A su lado, el dueño de un restaurante relata cómo el tránsito migratorio de los últimos dos años transformó la economía fronteriza: “Capurganá es un pueblo de tres mil personas. El año pasado llegaban dos mil migrantes al día. Podías ver a muchachos de 14 años que se ofrecían como guías, cobraban hasta 100 dólares por llevarle las maletas a los migrantes durante una tarde. En dos meses ahorraban cinco mil dólares: ya no querían ni volver a la escuela”.
Hoy las oportunidades de ganar dinero con los movimientos migratorios se han reducido, y muchos jóvenes que se acostumbraron a esos nuevos estándares de riqueza se están dedicando al narcotráfico. En esta región de Colombia el contrabando ha integrado históricamente la economía local, y la exportación de cocaína por mar hacia Norteamérica es una actividad socialmente aceptada y lucrativa. Sin embargo, en los últimos años los lancheros locales habían dejado esa labor para dedicarse al transporte de migrantes. Cuenta uno de ellos: “Los migrantes te tienen miedo, saben que esto es mafia, pagan enseguida y no protestan. Con la cocaína nunca sabes cómo va a terminar. No sabes si la policía te va a detener, si te pagan al llegar, si los mexicanos a quienes vendes el producto no van a delatarte si los arrestan… Con los migrantes no existen esas dudas”.
Como tantas veces en la historia del continente, la frontera del Darién es un lugar de observación implacable, que deja al descubierto las violencias estructurales de las Américas.
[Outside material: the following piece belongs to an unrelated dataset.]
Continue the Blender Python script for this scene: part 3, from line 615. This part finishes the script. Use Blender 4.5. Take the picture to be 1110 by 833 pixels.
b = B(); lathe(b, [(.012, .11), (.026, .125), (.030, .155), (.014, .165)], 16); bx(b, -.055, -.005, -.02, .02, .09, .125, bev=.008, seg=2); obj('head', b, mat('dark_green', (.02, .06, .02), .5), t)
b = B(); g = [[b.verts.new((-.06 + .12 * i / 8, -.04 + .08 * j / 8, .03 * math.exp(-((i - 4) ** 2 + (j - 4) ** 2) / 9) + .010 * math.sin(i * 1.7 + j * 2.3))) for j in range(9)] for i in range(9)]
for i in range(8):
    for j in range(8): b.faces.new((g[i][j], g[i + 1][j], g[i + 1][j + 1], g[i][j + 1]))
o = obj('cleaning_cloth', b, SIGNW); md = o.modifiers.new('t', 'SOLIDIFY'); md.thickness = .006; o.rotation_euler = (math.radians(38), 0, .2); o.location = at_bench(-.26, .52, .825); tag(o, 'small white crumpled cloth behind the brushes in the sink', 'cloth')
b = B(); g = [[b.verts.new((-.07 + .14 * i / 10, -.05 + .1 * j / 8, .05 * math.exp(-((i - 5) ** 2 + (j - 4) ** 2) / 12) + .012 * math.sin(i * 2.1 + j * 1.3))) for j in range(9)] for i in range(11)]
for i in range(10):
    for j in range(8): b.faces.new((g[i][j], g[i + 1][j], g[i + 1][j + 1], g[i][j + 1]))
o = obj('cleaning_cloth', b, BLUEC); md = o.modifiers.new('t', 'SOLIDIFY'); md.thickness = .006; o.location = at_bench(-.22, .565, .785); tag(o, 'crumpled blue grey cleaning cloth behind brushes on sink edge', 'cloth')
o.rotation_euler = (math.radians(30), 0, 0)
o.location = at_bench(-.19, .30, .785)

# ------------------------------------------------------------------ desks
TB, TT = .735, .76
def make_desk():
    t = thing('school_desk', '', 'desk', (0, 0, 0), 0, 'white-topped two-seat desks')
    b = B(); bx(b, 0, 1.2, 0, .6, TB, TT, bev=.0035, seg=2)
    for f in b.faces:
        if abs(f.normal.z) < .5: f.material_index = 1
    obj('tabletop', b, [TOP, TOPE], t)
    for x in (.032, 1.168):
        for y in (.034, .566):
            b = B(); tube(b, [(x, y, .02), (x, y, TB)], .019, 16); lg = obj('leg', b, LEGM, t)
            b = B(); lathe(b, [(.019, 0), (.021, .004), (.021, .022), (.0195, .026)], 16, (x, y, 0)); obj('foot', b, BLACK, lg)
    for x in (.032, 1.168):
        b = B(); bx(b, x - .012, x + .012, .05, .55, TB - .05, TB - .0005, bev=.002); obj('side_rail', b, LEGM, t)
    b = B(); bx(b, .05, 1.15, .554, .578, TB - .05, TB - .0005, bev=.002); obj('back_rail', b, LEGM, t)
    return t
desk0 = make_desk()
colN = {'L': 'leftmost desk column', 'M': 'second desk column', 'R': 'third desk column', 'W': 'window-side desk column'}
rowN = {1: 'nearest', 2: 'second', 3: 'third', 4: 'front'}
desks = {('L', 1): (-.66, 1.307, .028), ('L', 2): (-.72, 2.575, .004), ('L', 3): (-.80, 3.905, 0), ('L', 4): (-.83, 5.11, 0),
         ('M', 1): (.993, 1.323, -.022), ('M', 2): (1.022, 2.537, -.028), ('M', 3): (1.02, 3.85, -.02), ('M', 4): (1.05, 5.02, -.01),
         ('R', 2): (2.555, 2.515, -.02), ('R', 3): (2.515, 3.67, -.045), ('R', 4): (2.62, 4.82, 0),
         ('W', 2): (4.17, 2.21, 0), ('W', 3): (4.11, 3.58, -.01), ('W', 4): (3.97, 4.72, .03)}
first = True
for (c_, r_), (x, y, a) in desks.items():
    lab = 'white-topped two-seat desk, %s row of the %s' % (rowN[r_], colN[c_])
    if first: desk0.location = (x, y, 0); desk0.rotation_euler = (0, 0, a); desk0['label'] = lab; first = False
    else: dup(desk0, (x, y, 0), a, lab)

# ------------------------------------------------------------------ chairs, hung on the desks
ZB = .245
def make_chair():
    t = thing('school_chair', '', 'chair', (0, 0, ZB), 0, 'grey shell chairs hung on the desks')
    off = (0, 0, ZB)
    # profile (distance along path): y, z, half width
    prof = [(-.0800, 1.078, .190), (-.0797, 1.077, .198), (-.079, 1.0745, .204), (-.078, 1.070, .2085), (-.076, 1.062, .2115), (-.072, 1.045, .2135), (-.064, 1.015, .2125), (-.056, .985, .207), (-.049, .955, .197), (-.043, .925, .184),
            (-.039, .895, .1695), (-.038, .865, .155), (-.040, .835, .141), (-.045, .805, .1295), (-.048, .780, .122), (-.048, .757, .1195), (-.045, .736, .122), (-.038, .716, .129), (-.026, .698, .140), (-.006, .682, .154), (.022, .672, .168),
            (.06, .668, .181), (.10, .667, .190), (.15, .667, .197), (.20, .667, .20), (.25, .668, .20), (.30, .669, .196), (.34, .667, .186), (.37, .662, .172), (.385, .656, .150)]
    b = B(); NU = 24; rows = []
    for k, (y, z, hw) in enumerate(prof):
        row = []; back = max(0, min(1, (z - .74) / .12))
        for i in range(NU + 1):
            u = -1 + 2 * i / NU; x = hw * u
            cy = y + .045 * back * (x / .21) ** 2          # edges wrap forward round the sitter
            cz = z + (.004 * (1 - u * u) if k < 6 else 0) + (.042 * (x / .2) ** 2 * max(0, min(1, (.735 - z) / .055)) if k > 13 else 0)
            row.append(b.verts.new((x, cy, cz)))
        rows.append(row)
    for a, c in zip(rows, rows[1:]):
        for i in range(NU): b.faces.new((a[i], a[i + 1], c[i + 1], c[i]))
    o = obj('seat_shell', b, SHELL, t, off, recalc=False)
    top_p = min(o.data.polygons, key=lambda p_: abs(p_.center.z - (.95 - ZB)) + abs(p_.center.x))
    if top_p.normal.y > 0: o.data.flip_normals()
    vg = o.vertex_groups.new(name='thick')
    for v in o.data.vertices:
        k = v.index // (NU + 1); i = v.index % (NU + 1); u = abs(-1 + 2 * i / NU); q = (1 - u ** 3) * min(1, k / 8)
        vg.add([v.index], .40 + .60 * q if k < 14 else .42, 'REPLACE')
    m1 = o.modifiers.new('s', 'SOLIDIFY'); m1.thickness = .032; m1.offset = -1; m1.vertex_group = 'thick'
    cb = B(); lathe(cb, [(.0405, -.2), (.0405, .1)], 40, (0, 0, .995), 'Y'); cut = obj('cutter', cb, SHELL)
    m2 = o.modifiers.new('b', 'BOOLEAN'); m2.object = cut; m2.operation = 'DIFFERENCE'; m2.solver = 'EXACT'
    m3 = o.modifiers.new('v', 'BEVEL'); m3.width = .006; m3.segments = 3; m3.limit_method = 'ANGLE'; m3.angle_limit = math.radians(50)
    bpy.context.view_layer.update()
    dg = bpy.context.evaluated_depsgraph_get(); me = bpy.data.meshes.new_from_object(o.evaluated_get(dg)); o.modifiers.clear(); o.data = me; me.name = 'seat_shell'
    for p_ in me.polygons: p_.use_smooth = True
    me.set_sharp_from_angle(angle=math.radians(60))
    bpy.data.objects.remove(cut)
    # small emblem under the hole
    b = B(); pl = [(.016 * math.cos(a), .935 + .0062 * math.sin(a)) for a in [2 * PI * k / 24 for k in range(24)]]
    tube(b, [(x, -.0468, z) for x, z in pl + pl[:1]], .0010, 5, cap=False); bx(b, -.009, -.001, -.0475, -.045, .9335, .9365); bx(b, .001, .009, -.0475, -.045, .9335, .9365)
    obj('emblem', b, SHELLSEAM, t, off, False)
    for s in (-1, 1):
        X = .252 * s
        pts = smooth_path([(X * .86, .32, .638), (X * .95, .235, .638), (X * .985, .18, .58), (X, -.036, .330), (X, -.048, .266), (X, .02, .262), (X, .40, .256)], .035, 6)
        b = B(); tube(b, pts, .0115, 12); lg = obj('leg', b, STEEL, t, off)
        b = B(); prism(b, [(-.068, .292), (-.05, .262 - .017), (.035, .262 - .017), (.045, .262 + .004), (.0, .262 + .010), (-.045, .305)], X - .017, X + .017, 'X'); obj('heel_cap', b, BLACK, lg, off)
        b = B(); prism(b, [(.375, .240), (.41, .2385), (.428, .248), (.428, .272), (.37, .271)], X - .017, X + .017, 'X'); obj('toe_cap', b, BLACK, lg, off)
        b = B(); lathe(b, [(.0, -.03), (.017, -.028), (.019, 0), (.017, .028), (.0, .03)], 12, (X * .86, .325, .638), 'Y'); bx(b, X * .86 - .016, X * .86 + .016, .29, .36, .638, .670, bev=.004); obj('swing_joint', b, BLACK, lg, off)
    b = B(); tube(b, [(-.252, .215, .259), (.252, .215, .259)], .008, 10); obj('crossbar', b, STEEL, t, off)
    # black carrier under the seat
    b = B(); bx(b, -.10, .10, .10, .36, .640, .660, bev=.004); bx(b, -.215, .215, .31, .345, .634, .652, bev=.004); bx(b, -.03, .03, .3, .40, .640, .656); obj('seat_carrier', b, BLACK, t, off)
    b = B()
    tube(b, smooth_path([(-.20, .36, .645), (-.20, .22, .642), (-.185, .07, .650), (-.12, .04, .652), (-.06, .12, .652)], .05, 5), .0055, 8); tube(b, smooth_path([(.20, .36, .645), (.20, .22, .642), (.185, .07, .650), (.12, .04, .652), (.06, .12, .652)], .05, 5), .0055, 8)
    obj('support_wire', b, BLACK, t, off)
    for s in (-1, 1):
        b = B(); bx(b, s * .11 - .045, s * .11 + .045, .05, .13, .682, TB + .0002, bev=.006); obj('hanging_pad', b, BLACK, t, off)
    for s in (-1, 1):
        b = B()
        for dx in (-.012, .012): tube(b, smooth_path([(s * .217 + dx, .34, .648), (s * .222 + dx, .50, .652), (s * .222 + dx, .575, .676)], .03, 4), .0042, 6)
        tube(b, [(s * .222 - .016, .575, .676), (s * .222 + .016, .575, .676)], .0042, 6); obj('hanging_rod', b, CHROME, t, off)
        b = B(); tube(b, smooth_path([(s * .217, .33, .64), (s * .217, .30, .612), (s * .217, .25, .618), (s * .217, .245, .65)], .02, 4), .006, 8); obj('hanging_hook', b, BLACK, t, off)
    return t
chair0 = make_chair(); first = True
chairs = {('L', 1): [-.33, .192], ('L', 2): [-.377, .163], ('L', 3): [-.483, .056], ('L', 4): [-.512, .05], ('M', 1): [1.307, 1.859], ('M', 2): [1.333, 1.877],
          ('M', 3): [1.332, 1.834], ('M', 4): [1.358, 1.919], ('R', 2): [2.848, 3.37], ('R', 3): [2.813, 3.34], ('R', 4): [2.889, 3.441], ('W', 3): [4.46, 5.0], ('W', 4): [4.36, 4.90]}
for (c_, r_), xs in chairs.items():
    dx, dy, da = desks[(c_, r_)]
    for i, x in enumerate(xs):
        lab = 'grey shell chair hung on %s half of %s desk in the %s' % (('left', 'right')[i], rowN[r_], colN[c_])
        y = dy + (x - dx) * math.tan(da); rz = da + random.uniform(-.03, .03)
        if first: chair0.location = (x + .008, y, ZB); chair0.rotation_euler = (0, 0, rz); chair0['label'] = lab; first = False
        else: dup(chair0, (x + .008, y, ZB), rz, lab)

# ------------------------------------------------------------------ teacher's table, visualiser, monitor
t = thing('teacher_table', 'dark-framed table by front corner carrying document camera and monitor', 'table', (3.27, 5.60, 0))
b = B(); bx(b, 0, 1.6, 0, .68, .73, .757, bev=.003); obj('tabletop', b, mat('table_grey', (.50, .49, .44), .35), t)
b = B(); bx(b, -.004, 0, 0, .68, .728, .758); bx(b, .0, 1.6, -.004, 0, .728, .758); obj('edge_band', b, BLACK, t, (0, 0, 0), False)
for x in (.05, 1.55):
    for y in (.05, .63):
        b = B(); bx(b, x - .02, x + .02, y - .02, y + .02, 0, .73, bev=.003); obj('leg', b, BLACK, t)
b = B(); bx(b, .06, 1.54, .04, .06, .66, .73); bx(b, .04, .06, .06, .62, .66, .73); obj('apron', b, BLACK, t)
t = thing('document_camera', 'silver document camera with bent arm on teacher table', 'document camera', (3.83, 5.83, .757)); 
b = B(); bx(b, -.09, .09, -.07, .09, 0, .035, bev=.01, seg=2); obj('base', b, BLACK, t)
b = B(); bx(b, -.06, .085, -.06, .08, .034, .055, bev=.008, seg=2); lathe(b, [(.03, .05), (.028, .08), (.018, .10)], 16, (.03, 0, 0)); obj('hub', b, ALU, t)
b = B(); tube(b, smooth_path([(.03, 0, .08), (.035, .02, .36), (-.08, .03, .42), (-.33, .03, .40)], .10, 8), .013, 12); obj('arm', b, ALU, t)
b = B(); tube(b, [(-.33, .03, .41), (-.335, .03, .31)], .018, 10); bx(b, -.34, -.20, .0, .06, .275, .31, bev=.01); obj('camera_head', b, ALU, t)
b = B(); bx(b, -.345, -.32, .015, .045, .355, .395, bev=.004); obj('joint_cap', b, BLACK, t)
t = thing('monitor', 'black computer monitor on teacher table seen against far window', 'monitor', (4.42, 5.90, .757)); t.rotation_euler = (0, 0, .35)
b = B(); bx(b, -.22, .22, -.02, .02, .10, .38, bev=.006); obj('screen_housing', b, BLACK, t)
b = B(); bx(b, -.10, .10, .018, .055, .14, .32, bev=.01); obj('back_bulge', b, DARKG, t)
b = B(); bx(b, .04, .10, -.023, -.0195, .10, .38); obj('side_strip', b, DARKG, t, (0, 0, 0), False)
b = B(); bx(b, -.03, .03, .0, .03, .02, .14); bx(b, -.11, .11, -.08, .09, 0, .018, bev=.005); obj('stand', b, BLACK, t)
Mientras muchos lancheros locales están volviendo al narcotráfico, Omar, ya a pocos kilómetros de Venezuela, confiesa: “Estados Unidos ya no es un sueño. No mientras exista ese señor (Donald Trump, ndr). He tratado de ganarme la vida en muchos países. No lo logré: ya me voy a ir por mi casa, estar cerca de mis hijas. No pude apoyarlas desde el extranjero, lo intentaré en Venezuela”.